The Vietnam War was a straight up mess. While the United States was justifiably freaked out about the spread of communism, given the powerful influence of the Soviet Union, the war quickly became an unwinnable bloodbath. Troops faced just about every problem imaginable:

  • faulty weapons
  • bad leadership
  • low morale
  • difficult terrain
  • an increasingly unsupportive citizenry
  • an enemy that was vicious, fearless, and better equipped to fight in the humid, dense jungles of Vietnam than the inexperienced U.S. soldiers.

So, understandably, in retrospect, Vietnam is now considered one of the biggest bad moves in United States history—one of the most costly, one of the most deadly, and one of the most tragic.

It is this tragedy that makes Platoon so relevant. Oliver Stone, who directed the film, wrote the early drafts of the screenplay shortly after his return from active duty in an effort to inscribe for posterity a very personal and very real experience of the war. He knew what it was really like over there.

Which is maybe why Platoon is an ultimately hopeless film. Nobody really wins and most of the major characters we get to know over the course of the film are dead by the end. While the main character, Chris Taylor, makes it out, he's also more or less "dead." He returns to civilian life disillusioned, changed, troubled, destroyed, and guilty of things he never would have dreamed of when he enlisted.

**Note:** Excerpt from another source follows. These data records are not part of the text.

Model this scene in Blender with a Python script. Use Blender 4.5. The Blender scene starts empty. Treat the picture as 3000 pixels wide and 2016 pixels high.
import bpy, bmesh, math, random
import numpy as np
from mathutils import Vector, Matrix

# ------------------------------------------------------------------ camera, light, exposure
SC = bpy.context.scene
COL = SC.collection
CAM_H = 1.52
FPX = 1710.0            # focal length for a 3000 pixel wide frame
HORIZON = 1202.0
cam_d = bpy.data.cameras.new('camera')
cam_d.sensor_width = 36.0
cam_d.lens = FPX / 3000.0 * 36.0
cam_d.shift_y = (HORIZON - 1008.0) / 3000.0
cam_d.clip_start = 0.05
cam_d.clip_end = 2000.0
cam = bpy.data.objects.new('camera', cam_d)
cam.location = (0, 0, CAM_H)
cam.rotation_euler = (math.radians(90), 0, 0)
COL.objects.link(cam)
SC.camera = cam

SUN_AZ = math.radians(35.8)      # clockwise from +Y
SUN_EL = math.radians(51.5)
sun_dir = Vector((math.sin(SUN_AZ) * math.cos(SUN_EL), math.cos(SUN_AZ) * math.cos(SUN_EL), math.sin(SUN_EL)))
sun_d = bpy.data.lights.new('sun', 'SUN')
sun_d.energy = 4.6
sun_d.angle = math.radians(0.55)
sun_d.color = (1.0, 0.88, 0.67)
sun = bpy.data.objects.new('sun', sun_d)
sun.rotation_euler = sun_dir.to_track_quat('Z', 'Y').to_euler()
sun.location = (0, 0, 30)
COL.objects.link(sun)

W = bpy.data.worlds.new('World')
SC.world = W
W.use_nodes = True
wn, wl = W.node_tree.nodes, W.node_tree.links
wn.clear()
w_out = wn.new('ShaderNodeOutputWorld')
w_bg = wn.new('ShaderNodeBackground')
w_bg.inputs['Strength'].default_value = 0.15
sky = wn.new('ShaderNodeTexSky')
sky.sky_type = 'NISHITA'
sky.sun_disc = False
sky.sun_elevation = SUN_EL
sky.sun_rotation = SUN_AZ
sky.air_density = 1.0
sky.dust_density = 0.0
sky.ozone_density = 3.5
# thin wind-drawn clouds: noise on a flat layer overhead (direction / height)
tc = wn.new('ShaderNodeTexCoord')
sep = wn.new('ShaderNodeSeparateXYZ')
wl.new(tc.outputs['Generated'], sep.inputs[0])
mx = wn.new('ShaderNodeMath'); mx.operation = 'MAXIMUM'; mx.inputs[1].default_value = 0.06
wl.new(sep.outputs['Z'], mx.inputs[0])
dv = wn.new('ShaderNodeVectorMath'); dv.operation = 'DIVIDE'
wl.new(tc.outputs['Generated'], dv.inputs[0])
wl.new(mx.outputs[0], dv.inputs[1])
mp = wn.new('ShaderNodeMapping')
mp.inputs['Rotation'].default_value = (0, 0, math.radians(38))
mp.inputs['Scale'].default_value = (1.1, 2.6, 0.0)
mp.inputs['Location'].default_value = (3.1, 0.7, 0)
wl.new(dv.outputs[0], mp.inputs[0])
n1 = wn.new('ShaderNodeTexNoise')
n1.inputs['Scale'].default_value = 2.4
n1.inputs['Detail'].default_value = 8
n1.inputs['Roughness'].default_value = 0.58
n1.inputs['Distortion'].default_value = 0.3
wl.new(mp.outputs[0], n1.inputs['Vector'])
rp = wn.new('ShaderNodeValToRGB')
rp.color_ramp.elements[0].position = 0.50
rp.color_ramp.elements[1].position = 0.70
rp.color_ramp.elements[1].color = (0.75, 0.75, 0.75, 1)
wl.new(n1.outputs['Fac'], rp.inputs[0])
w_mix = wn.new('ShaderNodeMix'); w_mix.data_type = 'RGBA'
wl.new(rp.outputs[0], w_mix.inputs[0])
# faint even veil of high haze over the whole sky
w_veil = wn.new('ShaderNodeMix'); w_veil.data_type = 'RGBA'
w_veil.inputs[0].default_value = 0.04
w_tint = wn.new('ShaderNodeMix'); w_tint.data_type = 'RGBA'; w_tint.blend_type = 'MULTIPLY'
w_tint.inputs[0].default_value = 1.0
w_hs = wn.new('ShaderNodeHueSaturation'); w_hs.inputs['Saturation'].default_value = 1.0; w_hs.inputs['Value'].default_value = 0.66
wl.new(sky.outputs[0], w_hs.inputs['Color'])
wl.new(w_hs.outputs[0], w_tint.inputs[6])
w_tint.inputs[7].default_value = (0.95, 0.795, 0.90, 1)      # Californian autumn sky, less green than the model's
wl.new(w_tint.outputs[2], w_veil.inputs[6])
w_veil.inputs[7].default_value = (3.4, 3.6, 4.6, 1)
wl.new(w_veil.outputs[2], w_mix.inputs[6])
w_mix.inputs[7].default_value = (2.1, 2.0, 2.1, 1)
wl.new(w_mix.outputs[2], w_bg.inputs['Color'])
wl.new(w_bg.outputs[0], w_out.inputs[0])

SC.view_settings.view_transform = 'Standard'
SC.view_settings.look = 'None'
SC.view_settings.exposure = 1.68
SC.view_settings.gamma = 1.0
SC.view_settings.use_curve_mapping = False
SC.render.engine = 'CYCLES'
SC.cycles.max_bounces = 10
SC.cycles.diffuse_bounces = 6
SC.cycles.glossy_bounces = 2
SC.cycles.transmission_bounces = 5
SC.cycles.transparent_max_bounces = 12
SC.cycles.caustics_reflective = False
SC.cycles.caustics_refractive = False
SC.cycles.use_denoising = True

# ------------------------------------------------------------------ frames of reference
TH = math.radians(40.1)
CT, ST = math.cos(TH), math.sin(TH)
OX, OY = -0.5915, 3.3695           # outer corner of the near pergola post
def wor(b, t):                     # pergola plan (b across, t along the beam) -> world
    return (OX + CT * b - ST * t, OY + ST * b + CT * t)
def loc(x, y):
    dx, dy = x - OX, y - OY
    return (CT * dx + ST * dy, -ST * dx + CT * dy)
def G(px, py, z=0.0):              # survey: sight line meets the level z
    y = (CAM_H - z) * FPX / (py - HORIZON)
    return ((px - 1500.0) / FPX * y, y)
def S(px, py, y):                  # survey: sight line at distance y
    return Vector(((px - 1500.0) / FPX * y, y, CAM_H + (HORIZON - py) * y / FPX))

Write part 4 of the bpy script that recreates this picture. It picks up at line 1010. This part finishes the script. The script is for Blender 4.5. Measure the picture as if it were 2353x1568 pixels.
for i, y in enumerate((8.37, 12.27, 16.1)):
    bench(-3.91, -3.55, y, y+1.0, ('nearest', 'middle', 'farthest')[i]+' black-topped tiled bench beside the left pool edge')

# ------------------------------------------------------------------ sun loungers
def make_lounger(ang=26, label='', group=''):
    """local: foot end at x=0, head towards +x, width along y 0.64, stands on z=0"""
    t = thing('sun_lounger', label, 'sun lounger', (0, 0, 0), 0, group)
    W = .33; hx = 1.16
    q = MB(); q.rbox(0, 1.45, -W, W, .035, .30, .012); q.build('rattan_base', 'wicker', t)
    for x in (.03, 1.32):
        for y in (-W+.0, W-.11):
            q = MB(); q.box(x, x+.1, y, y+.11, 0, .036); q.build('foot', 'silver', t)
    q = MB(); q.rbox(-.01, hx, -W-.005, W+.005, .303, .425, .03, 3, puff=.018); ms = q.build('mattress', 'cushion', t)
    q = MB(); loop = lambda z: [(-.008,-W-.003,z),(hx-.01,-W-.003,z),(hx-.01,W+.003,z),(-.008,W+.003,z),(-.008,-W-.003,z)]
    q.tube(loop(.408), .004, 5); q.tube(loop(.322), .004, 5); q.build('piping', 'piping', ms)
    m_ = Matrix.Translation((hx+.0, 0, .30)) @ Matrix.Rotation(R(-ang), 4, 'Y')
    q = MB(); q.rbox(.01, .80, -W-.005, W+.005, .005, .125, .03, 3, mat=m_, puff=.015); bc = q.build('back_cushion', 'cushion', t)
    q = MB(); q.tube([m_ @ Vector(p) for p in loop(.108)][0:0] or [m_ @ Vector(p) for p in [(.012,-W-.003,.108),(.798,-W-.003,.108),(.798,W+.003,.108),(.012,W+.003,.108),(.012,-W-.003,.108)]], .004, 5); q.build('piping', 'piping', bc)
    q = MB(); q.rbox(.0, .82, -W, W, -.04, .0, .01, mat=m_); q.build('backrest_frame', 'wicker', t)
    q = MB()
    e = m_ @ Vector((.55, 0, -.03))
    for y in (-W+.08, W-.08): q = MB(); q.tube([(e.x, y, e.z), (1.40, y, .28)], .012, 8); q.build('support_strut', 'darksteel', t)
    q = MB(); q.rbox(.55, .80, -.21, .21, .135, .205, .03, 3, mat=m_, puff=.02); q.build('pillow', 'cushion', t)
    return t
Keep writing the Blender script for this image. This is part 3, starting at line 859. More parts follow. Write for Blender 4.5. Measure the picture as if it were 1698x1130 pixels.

But Platoon is about more than simply its depiction of the now well-documented atrocities that occurred in the Vietnamese countryside. It's also all about the psychological effects of war (one of the film's marketing slogans was "The first casualty of war is innocence") and of the deep divisions within the U.S. military itself. The central feuding the movie epitomizes one of the biggest problems of the war: the very serious divisions among the soldiers themselves—and between the men on the ground and the suits back in Washington, who kept sending soldiers over there, despite an ever more unsupportive populace. In Vietnam—and in Platoon—no one wins.